Located about 21 miles from Key West, Cudjoe Key is probably best known for "Fat Albert", a military aerostat blimp tethered at the north end of the island since the Cuban Missile Crisis in the early sixties. This Key also has some interesting theories about it's name. One is simply that early settlers would come here to "cut joe", the joewood trees that were so prevalent. Another talks of an early Key Wester with a speech impediment who referred to his cousin Joe, then living on the island, as "Cud Joe". A third theory has a freed slave residing here taking the name Cudjoe for himself in reverence to a Jamaican rebel slave leader.

Cudjoe Key is mostly inhabited on the southern shores below US 1, while much of the rest of the island is wetlands and pinewoods, with many cabbage palms, a somewhat rare plant in the Keys. Bow Channel which separates Cudjoe and Sugarloaf Keys was named after a lady pioneer, Lily Lawrence Bow, who resided on the western shore from 1904 to 1906. The island has a marina-dive-bait shop, a convenience store/deli, a county sheriff station, three restaurants and an excellent veterinarian.

Sugarloaf Key

There appears to be possibly two theories on how Sugarloaf Key got it's name. One would tell us simply that there was once a very large Indian mound near the eastern shore just north of what is now the Bow Channel bridge, that was shaped like an old fashioned loaf of sugar, hence the name.
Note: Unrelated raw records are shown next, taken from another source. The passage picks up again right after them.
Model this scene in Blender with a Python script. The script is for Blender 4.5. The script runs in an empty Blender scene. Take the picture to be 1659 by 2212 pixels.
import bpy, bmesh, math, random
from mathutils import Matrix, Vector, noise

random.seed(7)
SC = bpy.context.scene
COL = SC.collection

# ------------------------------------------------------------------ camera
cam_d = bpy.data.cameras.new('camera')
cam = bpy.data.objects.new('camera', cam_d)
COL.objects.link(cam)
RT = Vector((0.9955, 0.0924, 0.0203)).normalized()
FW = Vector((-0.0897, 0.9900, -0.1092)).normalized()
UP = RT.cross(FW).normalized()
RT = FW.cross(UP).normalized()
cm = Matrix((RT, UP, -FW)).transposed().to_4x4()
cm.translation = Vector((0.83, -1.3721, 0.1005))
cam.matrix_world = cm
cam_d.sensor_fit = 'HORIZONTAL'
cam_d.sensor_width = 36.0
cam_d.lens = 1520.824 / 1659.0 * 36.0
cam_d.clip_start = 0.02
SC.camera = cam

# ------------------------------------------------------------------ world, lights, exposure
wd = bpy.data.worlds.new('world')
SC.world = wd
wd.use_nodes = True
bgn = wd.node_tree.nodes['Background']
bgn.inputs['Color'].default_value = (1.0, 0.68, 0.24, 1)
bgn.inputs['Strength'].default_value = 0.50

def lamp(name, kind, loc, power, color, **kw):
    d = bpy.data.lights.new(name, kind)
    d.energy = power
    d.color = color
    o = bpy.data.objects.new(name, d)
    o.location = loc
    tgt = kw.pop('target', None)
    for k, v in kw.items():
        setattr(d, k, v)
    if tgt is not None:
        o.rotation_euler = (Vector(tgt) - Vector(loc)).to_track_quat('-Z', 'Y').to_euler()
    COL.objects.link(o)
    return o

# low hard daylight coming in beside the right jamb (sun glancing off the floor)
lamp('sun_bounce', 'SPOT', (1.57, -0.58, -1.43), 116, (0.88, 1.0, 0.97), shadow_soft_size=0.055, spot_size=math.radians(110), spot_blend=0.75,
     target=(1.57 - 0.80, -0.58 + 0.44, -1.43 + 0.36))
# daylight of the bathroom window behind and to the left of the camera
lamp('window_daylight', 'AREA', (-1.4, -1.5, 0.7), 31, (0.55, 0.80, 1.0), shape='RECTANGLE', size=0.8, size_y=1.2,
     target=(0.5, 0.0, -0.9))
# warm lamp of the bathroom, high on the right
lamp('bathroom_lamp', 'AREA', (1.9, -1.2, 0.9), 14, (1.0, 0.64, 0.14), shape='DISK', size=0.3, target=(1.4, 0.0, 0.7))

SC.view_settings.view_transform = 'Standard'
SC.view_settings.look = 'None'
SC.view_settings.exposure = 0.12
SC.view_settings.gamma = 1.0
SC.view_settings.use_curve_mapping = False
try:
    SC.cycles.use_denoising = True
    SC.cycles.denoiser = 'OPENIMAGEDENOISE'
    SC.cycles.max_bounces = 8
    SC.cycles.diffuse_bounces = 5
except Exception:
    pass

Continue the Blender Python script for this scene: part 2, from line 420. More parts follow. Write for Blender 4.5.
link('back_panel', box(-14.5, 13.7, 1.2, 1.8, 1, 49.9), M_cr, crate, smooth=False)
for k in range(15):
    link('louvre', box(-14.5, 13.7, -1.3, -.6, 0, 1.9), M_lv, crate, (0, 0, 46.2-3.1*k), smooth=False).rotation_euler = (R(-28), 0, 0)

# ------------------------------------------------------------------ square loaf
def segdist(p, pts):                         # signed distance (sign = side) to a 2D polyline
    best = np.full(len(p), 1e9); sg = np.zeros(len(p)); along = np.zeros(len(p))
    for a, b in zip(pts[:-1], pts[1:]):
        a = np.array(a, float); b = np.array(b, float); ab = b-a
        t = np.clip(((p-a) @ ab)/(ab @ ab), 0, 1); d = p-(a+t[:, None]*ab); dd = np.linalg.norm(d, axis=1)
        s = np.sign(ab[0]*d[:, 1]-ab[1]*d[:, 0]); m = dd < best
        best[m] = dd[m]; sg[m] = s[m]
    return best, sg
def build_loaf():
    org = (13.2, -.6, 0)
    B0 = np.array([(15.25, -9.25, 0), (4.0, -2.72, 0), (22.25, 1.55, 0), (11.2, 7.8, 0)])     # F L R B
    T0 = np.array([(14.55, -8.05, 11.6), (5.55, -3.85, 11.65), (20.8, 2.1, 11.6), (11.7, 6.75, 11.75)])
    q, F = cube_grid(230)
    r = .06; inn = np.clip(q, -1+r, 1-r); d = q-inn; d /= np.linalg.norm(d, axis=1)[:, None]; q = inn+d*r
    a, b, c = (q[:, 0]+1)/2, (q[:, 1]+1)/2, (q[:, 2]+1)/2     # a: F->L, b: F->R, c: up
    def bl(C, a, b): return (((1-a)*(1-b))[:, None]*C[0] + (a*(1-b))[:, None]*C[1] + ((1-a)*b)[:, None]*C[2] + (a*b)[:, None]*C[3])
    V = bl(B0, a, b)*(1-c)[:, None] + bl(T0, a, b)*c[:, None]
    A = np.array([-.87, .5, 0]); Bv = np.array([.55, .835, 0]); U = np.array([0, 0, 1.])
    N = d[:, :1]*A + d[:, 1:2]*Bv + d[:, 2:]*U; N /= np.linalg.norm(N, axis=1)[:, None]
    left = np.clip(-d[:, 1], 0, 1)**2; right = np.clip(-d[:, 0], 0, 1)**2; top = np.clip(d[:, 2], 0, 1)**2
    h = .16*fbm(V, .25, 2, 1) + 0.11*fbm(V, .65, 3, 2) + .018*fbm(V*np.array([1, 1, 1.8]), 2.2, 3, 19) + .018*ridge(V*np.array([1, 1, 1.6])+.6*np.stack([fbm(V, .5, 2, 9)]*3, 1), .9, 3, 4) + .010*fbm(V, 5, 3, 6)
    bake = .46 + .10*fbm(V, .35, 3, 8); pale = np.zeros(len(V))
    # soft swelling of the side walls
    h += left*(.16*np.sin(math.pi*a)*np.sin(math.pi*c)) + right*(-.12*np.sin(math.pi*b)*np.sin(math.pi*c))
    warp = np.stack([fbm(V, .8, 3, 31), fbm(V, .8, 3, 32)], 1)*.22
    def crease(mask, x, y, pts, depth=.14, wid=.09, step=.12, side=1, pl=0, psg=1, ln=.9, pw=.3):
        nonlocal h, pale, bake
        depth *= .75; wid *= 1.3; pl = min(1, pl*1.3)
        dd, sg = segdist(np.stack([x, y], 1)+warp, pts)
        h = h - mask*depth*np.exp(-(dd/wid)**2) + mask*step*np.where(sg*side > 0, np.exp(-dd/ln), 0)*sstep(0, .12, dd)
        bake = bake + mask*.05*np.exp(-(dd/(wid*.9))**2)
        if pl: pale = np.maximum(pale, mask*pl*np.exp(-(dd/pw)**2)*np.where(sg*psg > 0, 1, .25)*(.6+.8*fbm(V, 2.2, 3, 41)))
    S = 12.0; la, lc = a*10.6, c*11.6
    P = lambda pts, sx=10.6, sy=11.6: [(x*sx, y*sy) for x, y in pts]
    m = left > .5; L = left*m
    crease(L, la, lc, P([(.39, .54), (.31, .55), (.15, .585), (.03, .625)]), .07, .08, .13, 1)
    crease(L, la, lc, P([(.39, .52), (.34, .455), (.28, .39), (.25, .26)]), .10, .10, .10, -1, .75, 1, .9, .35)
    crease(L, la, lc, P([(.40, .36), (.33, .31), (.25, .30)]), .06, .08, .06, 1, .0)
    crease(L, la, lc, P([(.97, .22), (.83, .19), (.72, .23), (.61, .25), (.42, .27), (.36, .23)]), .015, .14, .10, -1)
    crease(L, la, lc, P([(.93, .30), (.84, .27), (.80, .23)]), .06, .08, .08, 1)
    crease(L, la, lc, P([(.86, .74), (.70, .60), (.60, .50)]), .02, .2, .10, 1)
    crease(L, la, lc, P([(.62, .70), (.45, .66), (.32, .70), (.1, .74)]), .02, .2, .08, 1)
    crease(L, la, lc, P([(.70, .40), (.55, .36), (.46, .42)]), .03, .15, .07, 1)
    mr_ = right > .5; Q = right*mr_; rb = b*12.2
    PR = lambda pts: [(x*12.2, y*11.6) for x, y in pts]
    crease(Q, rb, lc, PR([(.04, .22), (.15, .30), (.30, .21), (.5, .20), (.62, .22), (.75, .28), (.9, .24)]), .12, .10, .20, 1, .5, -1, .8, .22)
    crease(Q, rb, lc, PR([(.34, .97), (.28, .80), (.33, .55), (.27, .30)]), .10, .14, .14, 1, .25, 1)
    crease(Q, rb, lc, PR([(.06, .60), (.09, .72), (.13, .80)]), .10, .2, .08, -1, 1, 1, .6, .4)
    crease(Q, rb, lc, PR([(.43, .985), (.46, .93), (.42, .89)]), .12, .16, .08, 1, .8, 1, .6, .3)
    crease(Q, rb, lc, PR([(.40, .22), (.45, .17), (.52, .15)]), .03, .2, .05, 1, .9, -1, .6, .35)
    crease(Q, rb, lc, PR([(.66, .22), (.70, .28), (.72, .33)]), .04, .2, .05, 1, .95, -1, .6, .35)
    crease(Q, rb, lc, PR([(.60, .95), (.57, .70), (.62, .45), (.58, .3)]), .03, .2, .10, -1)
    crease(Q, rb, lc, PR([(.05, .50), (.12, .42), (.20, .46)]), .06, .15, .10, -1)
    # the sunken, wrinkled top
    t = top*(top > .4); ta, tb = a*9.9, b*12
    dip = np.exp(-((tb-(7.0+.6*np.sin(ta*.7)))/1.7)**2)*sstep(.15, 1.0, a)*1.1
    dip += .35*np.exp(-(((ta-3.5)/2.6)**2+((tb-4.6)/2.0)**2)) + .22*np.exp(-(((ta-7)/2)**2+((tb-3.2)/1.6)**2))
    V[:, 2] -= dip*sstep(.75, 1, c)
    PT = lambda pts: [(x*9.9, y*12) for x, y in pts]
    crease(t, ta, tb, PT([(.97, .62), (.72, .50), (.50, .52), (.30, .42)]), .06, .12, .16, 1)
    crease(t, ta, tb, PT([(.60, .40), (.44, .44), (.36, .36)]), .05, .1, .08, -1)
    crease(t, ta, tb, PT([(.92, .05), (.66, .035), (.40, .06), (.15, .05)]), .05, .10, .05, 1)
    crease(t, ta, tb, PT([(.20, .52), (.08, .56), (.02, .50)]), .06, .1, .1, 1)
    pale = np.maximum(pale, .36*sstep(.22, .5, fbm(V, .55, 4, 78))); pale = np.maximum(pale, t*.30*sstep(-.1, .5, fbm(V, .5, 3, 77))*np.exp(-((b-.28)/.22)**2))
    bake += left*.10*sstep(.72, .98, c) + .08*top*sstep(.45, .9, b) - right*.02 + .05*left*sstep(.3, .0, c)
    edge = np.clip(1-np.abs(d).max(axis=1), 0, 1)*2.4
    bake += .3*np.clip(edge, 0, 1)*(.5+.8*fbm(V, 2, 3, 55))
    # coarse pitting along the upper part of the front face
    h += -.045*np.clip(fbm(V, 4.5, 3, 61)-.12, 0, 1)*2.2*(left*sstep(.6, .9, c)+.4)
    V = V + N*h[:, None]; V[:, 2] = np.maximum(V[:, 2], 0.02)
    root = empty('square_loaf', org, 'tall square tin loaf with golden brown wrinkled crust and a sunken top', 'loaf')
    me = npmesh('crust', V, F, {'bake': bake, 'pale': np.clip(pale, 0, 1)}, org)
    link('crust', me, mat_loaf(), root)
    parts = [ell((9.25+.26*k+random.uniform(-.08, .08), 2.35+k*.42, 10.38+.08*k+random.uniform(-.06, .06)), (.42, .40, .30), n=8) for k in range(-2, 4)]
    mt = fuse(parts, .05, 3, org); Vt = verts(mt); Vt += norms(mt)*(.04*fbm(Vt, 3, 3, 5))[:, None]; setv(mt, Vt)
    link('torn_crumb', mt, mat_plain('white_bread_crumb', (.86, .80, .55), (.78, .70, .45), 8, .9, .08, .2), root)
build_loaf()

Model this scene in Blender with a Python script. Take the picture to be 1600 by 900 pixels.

The second theory is that it was simply named after the Sugarloaf Pineapples which were once grown here commercially.

On the north side of the highway, near the airstrip and behind the Sugarloaf Lodge marina and restaurant can be found the famous "Bat Tower" constructed by Richter C. Perky in 1929. The fifty foot wooden tower was built to house large colonies of bats which in turn would hopefully devour the clouds of mosquitoes. The bait was put out, but the bats never showed up, leaving the tower a conversational point of interest to this day.

Today, Sugarloaf Key, which is 17 miles from Key West, boasts a motel and restaurant, a marina with a bait and tackle shop, a convenience store/deli/gas station, a post office, a bank, an airstrip, a large marine dealer and repair business and an auto repair shop. There is an excellent kayak eco-tour departing from the marina plus canoe and kayak rentals available. The key also has a fire station, an elementary school and a church.

Saddlebunch Key

Saddlebunch Key is 7 miles east Key West has two comunities connected by a bike path, Bay Point which has fewer than 500 and Bluewater key, with fewer than 100 residents. It also boasts a county park, and two stores, Babies Coffee is one of them.